- _TASK STATEMENT_: Print all of the data exactly as written.

- _COLLECTED MATERIAL_:
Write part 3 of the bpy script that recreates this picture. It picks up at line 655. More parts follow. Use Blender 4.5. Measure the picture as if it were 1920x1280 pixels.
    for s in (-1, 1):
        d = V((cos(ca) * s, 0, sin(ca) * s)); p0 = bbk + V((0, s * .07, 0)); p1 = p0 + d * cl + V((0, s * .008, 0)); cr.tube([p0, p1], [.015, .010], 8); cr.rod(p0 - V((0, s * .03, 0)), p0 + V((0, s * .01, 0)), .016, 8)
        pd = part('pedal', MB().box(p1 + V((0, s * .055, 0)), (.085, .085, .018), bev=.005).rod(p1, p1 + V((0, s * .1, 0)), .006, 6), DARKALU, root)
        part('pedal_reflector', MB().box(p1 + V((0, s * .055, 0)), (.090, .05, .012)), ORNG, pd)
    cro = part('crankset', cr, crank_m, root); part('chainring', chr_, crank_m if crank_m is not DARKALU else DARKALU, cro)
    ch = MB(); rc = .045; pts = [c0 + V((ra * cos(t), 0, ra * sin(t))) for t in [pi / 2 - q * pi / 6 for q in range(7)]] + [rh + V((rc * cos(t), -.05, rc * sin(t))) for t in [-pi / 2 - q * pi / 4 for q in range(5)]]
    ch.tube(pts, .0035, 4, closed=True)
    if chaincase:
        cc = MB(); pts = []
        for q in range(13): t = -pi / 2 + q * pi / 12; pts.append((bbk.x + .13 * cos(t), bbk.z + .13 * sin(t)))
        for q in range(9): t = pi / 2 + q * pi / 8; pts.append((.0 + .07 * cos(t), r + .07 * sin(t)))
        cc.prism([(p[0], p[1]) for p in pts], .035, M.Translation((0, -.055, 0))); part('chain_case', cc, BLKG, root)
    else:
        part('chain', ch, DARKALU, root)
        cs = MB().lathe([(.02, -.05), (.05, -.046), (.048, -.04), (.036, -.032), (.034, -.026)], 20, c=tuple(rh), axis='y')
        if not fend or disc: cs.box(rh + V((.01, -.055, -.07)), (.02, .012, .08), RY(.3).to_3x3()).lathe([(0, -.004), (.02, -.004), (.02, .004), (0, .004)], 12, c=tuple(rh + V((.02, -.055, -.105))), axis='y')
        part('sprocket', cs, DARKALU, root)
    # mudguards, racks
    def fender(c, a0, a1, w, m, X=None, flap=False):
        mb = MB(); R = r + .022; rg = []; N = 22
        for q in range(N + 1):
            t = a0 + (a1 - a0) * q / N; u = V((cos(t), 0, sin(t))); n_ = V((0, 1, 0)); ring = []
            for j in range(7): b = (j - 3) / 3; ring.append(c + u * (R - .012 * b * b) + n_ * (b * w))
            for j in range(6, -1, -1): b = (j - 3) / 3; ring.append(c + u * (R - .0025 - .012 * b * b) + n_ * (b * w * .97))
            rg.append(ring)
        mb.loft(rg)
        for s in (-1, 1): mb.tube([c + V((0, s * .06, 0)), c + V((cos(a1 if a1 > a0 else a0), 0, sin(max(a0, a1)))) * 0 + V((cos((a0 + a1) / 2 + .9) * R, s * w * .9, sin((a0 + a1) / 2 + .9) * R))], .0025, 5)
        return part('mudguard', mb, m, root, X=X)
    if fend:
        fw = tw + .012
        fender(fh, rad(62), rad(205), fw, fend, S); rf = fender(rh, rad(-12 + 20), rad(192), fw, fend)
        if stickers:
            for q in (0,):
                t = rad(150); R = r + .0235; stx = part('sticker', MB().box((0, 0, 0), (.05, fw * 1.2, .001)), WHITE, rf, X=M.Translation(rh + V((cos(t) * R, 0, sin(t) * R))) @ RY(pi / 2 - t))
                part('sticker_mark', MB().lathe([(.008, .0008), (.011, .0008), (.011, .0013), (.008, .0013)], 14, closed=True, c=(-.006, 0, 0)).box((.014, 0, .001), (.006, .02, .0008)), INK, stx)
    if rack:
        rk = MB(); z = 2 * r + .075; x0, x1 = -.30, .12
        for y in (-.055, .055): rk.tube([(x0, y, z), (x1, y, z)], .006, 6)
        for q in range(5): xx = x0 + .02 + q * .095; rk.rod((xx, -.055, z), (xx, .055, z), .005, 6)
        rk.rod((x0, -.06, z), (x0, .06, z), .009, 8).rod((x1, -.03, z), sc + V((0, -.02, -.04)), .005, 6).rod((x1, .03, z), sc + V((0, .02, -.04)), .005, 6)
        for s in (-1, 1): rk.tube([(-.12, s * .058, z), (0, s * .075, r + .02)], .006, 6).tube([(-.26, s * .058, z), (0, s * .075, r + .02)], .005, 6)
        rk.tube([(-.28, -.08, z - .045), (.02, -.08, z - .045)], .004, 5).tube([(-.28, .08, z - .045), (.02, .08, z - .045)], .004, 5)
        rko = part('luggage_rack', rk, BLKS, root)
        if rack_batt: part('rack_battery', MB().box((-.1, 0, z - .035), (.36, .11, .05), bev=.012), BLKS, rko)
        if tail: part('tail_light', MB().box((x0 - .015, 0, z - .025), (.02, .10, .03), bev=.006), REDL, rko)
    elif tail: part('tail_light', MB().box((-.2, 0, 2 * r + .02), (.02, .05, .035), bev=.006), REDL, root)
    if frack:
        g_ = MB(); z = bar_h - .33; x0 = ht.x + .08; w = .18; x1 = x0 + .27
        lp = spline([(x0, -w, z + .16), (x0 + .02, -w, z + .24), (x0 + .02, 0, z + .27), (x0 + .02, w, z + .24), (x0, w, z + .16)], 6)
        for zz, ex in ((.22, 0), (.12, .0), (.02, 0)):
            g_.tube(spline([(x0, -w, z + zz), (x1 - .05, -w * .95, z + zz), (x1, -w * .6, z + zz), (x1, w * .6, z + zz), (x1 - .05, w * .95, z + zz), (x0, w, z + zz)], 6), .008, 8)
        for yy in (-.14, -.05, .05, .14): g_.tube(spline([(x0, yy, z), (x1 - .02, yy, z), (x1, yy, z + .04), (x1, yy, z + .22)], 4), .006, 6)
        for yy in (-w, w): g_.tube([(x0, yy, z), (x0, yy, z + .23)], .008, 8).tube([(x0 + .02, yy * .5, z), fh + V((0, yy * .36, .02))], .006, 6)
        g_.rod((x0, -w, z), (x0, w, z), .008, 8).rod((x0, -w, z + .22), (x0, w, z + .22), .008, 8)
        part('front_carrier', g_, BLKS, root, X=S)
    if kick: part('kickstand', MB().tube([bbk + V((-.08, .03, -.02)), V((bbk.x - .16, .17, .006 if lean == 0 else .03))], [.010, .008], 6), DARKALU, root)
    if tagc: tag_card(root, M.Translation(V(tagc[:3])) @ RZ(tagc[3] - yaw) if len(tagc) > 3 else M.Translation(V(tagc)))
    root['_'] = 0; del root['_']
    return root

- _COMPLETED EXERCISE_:
Write part 3 of the bpy script that recreates this picture. It picks up at line 655. More parts follow. Use Blender 4.5. Measure the picture as if it were 1920x1280 pixels.
    for s in (-1, 1):
        d = V((cos(ca) * s, 0, sin(ca) * s)); p0 = bbk + V((0, s * .07, 0)); p1 = p0 + d * cl + V((0, s * .008, 0)); cr.tube([p0, p1], [.015, .010], 8); cr.rod(p0 - V((0, s * .03, 0)), p0 + V((0, s * .01, 0)), .016, 8)
        pd = part('pedal', MB().box(p1 + V((0, s * .055, 0)), (.085, .085, .018), bev=.005).rod(p1, p1 + V((0, s * .1, 0)), .006, 6), DARKALU, root)
        part('pedal_reflector', MB().box(p1 + V((0, s * .055, 0)), (.090, .05, .012)), ORNG, pd)
    cro = part('crankset', cr, crank_m, root); part('chainring', chr_, crank_m if crank_m is not DARKALU else DARKALU, cro)
    ch = MB(); rc = .045; pts = [c0 + V((ra * cos(t), 0, ra * sin(t))) for t in [pi / 2 - q * pi / 6 for q in range(7)]] + [rh + V((rc * cos(t), -.05, rc * sin(t))) for t in [-pi / 2 - q * pi / 4 for q in range(5)]]
    ch.tube(pts, .0035, 4, closed=True)
    if chaincase:
        cc = MB(); pts = []
        for q in range(13): t = -pi / 2 + q * pi / 12; pts.append((bbk.x + .13 * cos(t), bbk.z + .13 * sin(t)))
        for q in range(9): t = pi / 2 + q * pi / 8; pts.append((.0 + .07 * cos(t), r + .07 * sin(t)))
        cc.prism([(p[0], p[1]) for p in pts], .035, M.Translation((0, -.055, 0))); part('chain_case', cc, BLKG, root)
    else:
        part('chain', ch, DARKALU, root)
        cs = MB().lathe([(.02, -.05), (.05, -.046), (.048, -.04), (.036, -.032), (.034, -.026)], 20, c=tuple(rh), axis='y')
        if not fend or disc: cs.box(rh + V((.01, -.055, -.07)), (.02, .012, .08), RY(.3).to_3x3()).lathe([(0, -.004), (.02, -.004), (.02, .004), (0, .004)], 12, c=tuple(rh + V((.02, -.055, -.105))), axis='y')
        part('sprocket', cs, DARKALU, root)
    # mudguards, racks
    def fender(c, a0, a1, w, m, X=None, flap=False):
        mb = MB(); R = r + .022; rg = []; N = 22
        for q in range(N + 1):
            t = a0 + (a1 - a0) * q / N; u = V((cos(t), 0, sin(t))); n_ = V((0, 1, 0)); ring = []
            for j in range(7): b = (j - 3) / 3; ring.append(c + u * (R - .012 * b * b) + n_ * (b * w))
            for j in range(6, -1, -1): b = (j - 3) / 3; ring.append(c + u * (R - .0025 - .012 * b * b) + n_ * (b * w * .97))
            rg.append(ring)
        mb.loft(rg)
        for s in (-1, 1): mb.tube([c + V((0, s * .06, 0)), c + V((cos(a1 if a1 > a0 else a0), 0, sin(max(a0, a1)))) * 0 + V((cos((a0 + a1) / 2 + .9) * R, s * w * .9, sin((a0 + a1) / 2 + .9) * R))], .0025, 5)
        return part('mudguard', mb, m, root, X=X)
    if fend:
        fw = tw + .012
        fender(fh, rad(62), rad(205), fw, fend, S); rf = fender(rh, rad(-12 + 20), rad(192), fw, fend)
        if stickers:
            for q in (0,):
                t = rad(150); R = r + .0235; stx = part('sticker', MB().box((0, 0, 0), (.05, fw * 1.2, .001)), WHITE, rf, X=M.Translation(rh + V((cos(t) * R, 0, sin(t) * R))) @ RY(pi / 2 - t))
                part('sticker_mark', MB().lathe([(.008, .0008), (.011, .0008), (.011, .0013), (.008, .0013)], 14, closed=True, c=(-.006, 0, 0)).box((.014, 0, .001), (.006, .02, .0008)), INK, stx)
    if rack:
        rk = MB(); z = 2 * r + .075; x0, x1 = -.30, .12
        for y in (-.055, .055): rk.tube([(x0, y, z), (x1, y, z)], .006, 6)
        for q in range(5): xx = x0 + .02 + q * .095; rk.rod((xx, -.055, z), (xx, .055, z), .005, 6)
        rk.rod((x0, -.06, z), (x0, .06, z), .009, 8).rod((x1, -.03, z), sc + V((0, -.02, -.04)), .005, 6).rod((x1, .03, z), sc + V((0, .02, -.04)), .005, 6)
        for s in (-1, 1): rk.tube([(-.12, s * .058, z), (0, s * .075, r + .02)], .006, 6).tube([(-.26, s * .058, z), (0, s * .075, r + .02)], .005, 6)
        rk.tube([(-.28, -.08, z - .045), (.02, -.08, z - .045)], .004, 5).tube([(-.28, .08, z - .045), (.02, .08, z - .045)], .004, 5)
        rko = part('luggage_rack', rk, BLKS, root)
        if rack_batt: part('rack_battery', MB().box((-.1, 0, z - .035), (.36, .11, .05), bev=.012), BLKS, rko)
        if tail: part('tail_light', MB().box((x0 - .015, 0, z - .025), (.02, .10, .03), bev=.006), REDL, rko)
    elif tail: part('tail_light', MB().box((-.2, 0, 2 * r + .02), (.02, .05, .035), bev=.006), REDL, root)
    if frack:
        g_ = MB(); z = bar_h - .33; x0 = ht.x + .08; w = .18; x1 = x0 + .27
        lp = spline([(x0, -w, z + .16), (x0 + .02, -w, z + .24), (x0 + .02, 0, z + .27), (x0 + .02, w, z + .24), (x0, w, z + .16)], 6)
        for zz, ex in ((.22, 0), (.12, .0), (.02, 0)):
            g_.tube(spline([(x0, -w, z + zz), (x1 - .05, -w * .95, z + zz), (x1, -w * .6, z + zz), (x1, w * .6, z + zz), (x1 - .05, w * .95, z + zz), (x0, w, z + zz)], 6), .008, 8)
        for yy in (-.14, -.05, .05, .14): g_.tube(spline([(x0, yy, z), (x1 - .02, yy, z), (x1, yy, z + .04), (x1, yy, z + .22)], 4), .006, 6)
        for yy in (-w, w): g_.tube([(x0, yy, z), (x0, yy, z + .23)], .008, 8).tube([(x0 + .02, yy * .5, z), fh + V((0, yy * .36, .02))], .006, 6)
        g_.rod((x0, -w, z), (x0, w, z), .008, 8).rod((x0, -w, z + .22), (x0, w, z + .22), .008, 8)
        part('front_carrier', g_, BLKS, root, X=S)
    if kick: part('kickstand', MB().tube([bbk + V((-.08, .03, -.02)), V((bbk.x - .16, .17, .006 if lean == 0 else .03))], [.010, .008], 6), DARKALU, root)
    if tagc: tag_card(root, M.Translation(V(tagc[:3])) @ RZ(tagc[3] - yaw) if len(tagc) > 3 else M.Translation(V(tagc)))
    root['_'] = 0; del root['_']
    return root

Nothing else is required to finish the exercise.